The move comes as Genting seeks statutory control to strengthen its financial position ahead of a potential $5.5 billion casino project in New York, where its U.S unit is bidding for a downstate gaming licence.
Genting said majority ownership would allow it to better support large-scale investments and streamline capital allocation.
The conglomerate, which already holds about 49.4% of Genting Malaysia, offered 2.35 ringgit per share, a 9.8% premium to Genting Malaysia‘s last price of 2.14 ringgit before both stocks were suspended on Monday.
The offer is conditional on Genting securing more than 50% of Genting Malaysia‘s shares and will be funded through up to 6.3 billion ringgit in debt financing and internal cash, according to the filing.
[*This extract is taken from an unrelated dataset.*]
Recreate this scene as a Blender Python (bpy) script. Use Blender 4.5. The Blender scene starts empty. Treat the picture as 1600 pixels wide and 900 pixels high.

Genting said it does not intend to maintain Genting Malaysia‘s listing if public shareholding falls below regulatory thresholds and may seek a delisting or compulsory acquisition if it reaches 90%.
The offer price represents premiums of up to 22.9% over Genting Malaysia‘s six-month average price, and implies valuation multiples of 9.1 times EV/EBITDA, 53 times earnings, and 1.12 times book value, based on 2024 audited figures.
Genting shares have fallen about 26% year-to-date, while Genting Malaysia is down 5.3%, LSEG data showed, pressured by weak earnings and cost pressures.
Genting Malaysia posted a profit of 251.2 million ringgit in 2024 and owns Resorts World Genting in Malaysia, as well as casinos in the U.S, UK, Bahamas and Egypt.
The offer is expected to complete by the end of 2025, subject to the Securities Commission Malaysia‘s approval.
Trading in both stocks will resume on Tuesday.